— Written task —
Only the lines from the start of the data below through the line that contains "COL = S.collection" are to be copied, exactly and without pictures.

— Data lines —
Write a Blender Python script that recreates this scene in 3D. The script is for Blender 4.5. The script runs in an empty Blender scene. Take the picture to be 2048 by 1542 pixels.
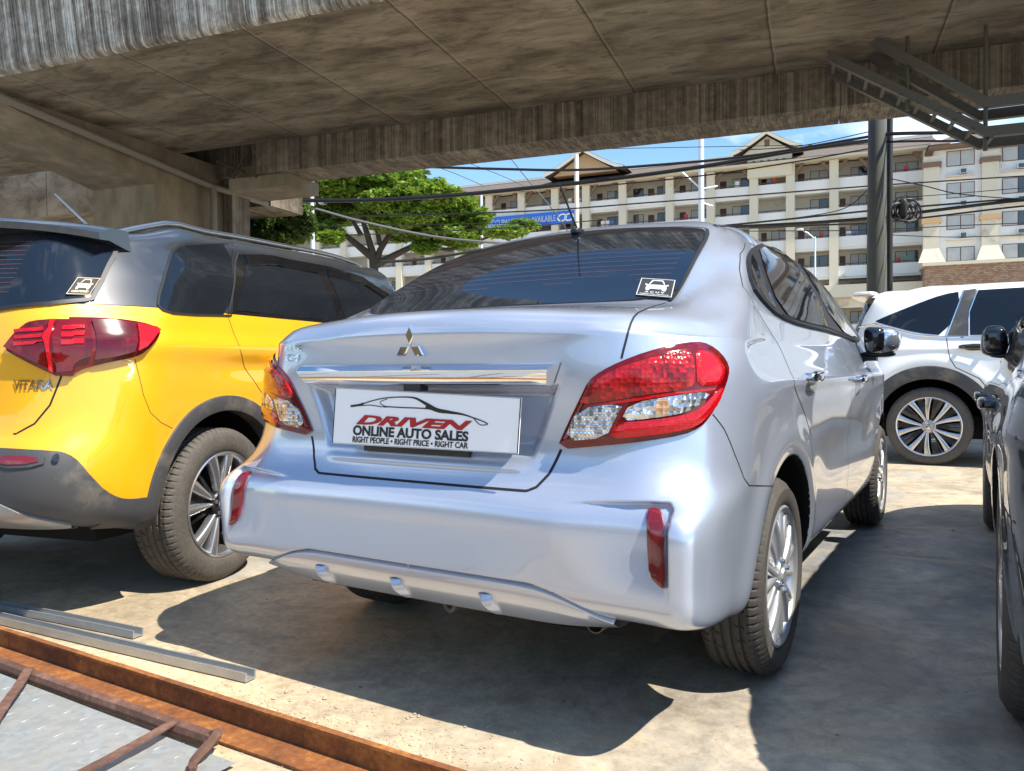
import bpy, bmesh, math, random
import numpy as np
from mathutils import Vector, Matrix
from mathutils.bvhtree import BVHTree
from mathutils.geometry import delaunay_2d_cdt
random.seed(7); RNG = np.random.default_rng(7)
R = math.radians
S = bpy.context.scene
COL = S.collection

# ------------------------------------------------------------------ camera, world, sun, exposure
CAM = np.array([1.32135277, -2.42061921, 0.920480559])
YAW, PIT, ROL, FPX = -0.546181891, -0.0219809787, -0.00711417810, 1566.32627
FW = np.array([math.sin(YAW)*math.cos(PIT), math.cos(YAW)*math.cos(PIT), math.sin(PIT)])
RT0 = np.array([math.cos(YAW), -math.sin(YAW), 0.0]); UP0 = np.cross(RT0, FW)
RT = RT0*math.cos(ROL)+UP0*math.sin(ROL); UP = -RT0*math.sin(ROL)+UP0*math.cos(ROL)
cd = bpy.data.cameras.new('camera'); cam = bpy.data.objects.new('camera', cd); COL.objects.link(cam)
cd.sensor_width = 36; cd.lens = FPX/2048*36; cd.clip_start = .05; cd.clip_end = 3000
cam.matrix_world = Matrix(((RT[0], UP[0], -FW[0], CAM[0]), (RT[1], UP[1], -FW[1], CAM[1]), (RT[2], UP[2], -FW[2], CAM[2]), (0, 0, 0, 1)))
S.camera = cam
SUN = np.array([.67, -.02, 1.0]); SUN /= np.linalg.norm(SUN)
S.world = bpy.data.worlds.new('World'); S.world.use_nodes = True
wn = S.world.node_tree.nodes; wl = S.world.node_tree.links
sky = wn.new('ShaderNodeTexSky'); sky.sky_type = 'NISHITA'; sky.sun_disc = False
sky.sun_elevation = math.asin(SUN[2]); sky.sun_rotation = math.atan2(SUN[0], SUN[1]); sky.air_density = 1.0; sky.dust_density = .1; sky.air_density = 1.15; sky.ozone_density = 1.5
tc = wn.new('ShaderNodeTexCoord'); mp = wn.new('ShaderNodeMapping'); mp.inputs['Scale'].default_value = (1, 1, 2.6); mp.inputs['Location'].default_value = (3.1, 1.7, .4)
cn = wn.new('ShaderNodeTexNoise'); cn.inputs['Scale'].default_value = 2.3; cn.inputs['Detail'].default_value = 9; cn.inputs['Roughness'].default_value = .58; cn.inputs['Distortion'].default_value = .25
cr = wn.new('ShaderNodeValToRGB'); cr.color_ramp.elements[0].position = .54; cr.color_ramp.elements[1].position = .74
cr.color_ramp.elements[0].color = (0, 0, 0, 1); cr.color_ramp.elements[1].color = (.8, .8, .8, 1)
mx = wn.new('ShaderNodeMixRGB'); mx.inputs[2].default_value = (10.5, 10.6, 11.0, 1)
wl.new(tc.outputs['Generated'], mp.inputs[0]); wl.new(mp.outputs[0], cn.inputs['Vector']); wl.new(cn.outputs['Fac'], cr.inputs[0])
wl.new(cr.outputs[0], mx.inputs[0]); hs = wn.new('ShaderNodeHueSaturation'); hs.inputs['Saturation'].default_value = 1.2; wl.new(sky.outputs[0], hs.inputs['Color']); wl.new(hs.outputs[0], mx.inputs[1]); wl.new(mx.outputs[0], wn['Background'].inputs[0])
wn['Background'].inputs[1].default_value = .125
sd = bpy.data.lights.new('sun', 'SUN'); sd.energy = 5.0; sd.angle = R(.5); sd.color = (1, .93, .82)
sun = bpy.data.objects.new('sun', sd); COL.objects.link(sun)
sun.rotation_euler = Vector(SUN).to_track_quat('Z', 'Y').to_euler(); sun.location = (20, 0, 30)
S.view_settings.view_transform = 'Standard'; S.view_settings.look = 'None'; S.view_settings.gamma = 1; S.view_settings.use_curve_mapping = False
S.view_settings.exposure = .85

# ------------------------------------------------------------------ tracing: pixels of the photograph -> points in the place
def ray(x, y): return FW+RT*(x-1024)/FPX-UP*(y-771)/FPX
def onpl(x, y, ax, val):
    r = ray(x, y); return CAM+r*((val-CAM[ax])/r[ax])
def atd(x, y, d): return CAM+ray(x, y)*d
def gp(x, y, z=0.0): return onpl(x, y, 2, z)

# ------------------------------------------------------------------ tagging and linking
def tag(o, label=None, cat=None, group=None, kind=None):
    if label: o['label'] = label
    if cat: o['category'] = cat
    if group: o['group'] = group
    if kind: o['kind'] = kind
    return o
def empty(name, loc=(0, 0, 0), rz=0, **k):
    o = bpy.data.objects.new(name, None); COL.objects.link(o); o.location = loc; o.rotation_euler = (0, 0, rz); o.empty_display_size = .2
    return tag(o, **k)
def mk(name, V, F, mat, parent=None, smooth=True, ang=35, **k):
    me = bpy.data.meshes.new(name); me.from_pydata([tuple(map(float, v)) for v in V], [], [tuple(map(int, f)) for f in F]); me.update()
    if mat is not None:
        for m in (mat if isinstance(mat, (list, tuple)) else [mat]): me.materials.append(m)
    if smooth:
        me.shade_smooth()
        if ang < 180: me.set_sharp_from_angle(angle=R(ang))
    o = bpy.data.objects.new(name, me); COL.objects.link(o)
    if parent is not None: o.parent = parent
    return tag(o, **k)
class MB:
    def __init__(s): s.V = []; s.F = []; s.mi = []
    def add(s, V, F, mi=0):
        n = len(s.V); s.V += [tuple(map(float, v)) for v in V]; s.F += [tuple(int(i)+n for i in f) for f in F]; s.mi += [mi]*len(F); return s
    def box(s, x0, x1, y0, y1, z0, z1, mi=0, M=None):
        V = [(x, y, z) for z in (z0, z1) for y in (y0, y1) for x in (x0, x1)]
        if M is not None: V = [M(*v) for v in V]
        return s.add(V, [(0, 2, 3, 1), (4, 5, 7, 6), (0, 1, 5, 4), (2, 6, 7, 3), (0, 4, 6, 2), (1, 3, 7, 5)], mi)
    def tube(s, pts, r, n=8, mi=0, cap=True):
        pts = [np.array(p, float) for p in pts]; rr = r if isinstance(r, (list, tuple)) else [r]*len(pts)
        rings = []; prev = None
        for i, p in enumerate(pts):
            t = pts[min(i+1, len(pts)-1)]-pts[max(i-1, 0)]; t = t/(np.linalg.norm(t)+1e-12)
            if prev is None:
                a = np.array([0, 0, 1.]) if abs(t[2]) < .9 else np.array([1., 0, 0]); u = np.cross(t, a)
            else: u = prev-t*(prev@t)
            u = u/np.linalg.norm(u); prev = u; w = np.cross(t, u)
            rings.append([p+rr[i]*(math.cos(2*math.pi*k/n)*u+math.sin(2*math.pi*k/n)*w) for k in range(n)])
        V = [v for rg in rings for v in rg]; F = []
        for i in range(len(pts)-1):
            for k in range(n):
                F.append((i*n+k, i*n+(k+1) % n, (i+1)*n+(k+1) % n, (i+1)*n+k))
        if cap: F.append(tuple(range(n-1, -1, -1))); F.append(tuple((len(pts)-1)*n+k for k in range(n)))
        return s.add(V, F, mi)
    def prism(s, poly, M0, M1, mi=0):
        n = len(poly); V = [M0(*p) for p in poly]+[M1(*p) for p in poly]
        F = [tuple(range(n-1, -1, -1)), tuple(range(n, 2*n))]+[(i, (i+1) % n, n+(i+1) % n, n+i) for i in range(n)]
        return s.add(V, F, mi)
    def lathe(s, prof, n, M, mi=0, close=False):
        V = []; F = []; m = len(prof)
        for k in range(n):
            a = 2*math.pi*k/n
            for (r, h) in prof: V.append(M(r*math.cos(a), r*math.sin(a), h))
        for k in range(n):
            for j in range(m-1):
                F.append((k*m+j, ((k+1) % n)*m+j, ((k+1) % n)*m+j+1, k*m+j+1))
        return s.add(V, F, mi)
    def build(s, name, mat, parent=None, smooth=True, ang=35, **k):
        o = mk(name, s.V, s.F, mat, parent, smooth, ang, **k)
        if len(set(s.mi)) > 1: o.data.polygons.foreach_set('material_index', s.mi)
        return o
def text(name, body, size, M, mat, parent, ext=.0015, bold=0.0, shear=0.0, width=None, align='CENTER', spacing=1.0):
    cu = bpy.data.curves.new(name, 'FONT'); cu.body = body; cu.size = size; cu.extrude = ext; cu.align_x = align; cu.align_y = 'CENTER'
    cu.offset = bold; cu.shear = shear; cu.space_character = spacing; cu.resolution_u = 3
    o = bpy.data.objects.new(name, cu); COL.objects.link(o); dg = bpy.context.evaluated_depsgraph_get(); me = bpy.data.meshes.new_from_object(o.evaluated_get(dg))
    COL.objects.unlink(o); bpy.data.objects.remove(o); bpy.data.curves.remove(cu)
    n = len(me.vertices); co = np.empty(n*3); me.vertices.foreach_get('co', co); co = co.reshape(-1, 3)
    if width: co[:, 0] *= width/(co[:, 0].max()-co[:, 0].min())
    co = np.array([M(*v) for v in co]); me.vertices.foreach_set('co', co.ravel()); me.update(); me.materials.clear(); me.materials.append(mat); me.name = name
    q = bpy.data.objects.new(name, me); COL.objects.link(q); q.parent = parent
    return q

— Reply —
Write a Blender Python script that recreates this scene in 3D. The script is for Blender 4.5. The script runs in an empty Blender scene. Take the picture to be 2048 by 1542 pixels.
import bpy, bmesh, math, random
import numpy as np
from mathutils import Vector, Matrix
from mathutils.bvhtree import BVHTree
from mathutils.geometry import delaunay_2d_cdt
random.seed(7); RNG = np.random.default_rng(7)
R = math.radians
S = bpy.context.scene
COL = S.collection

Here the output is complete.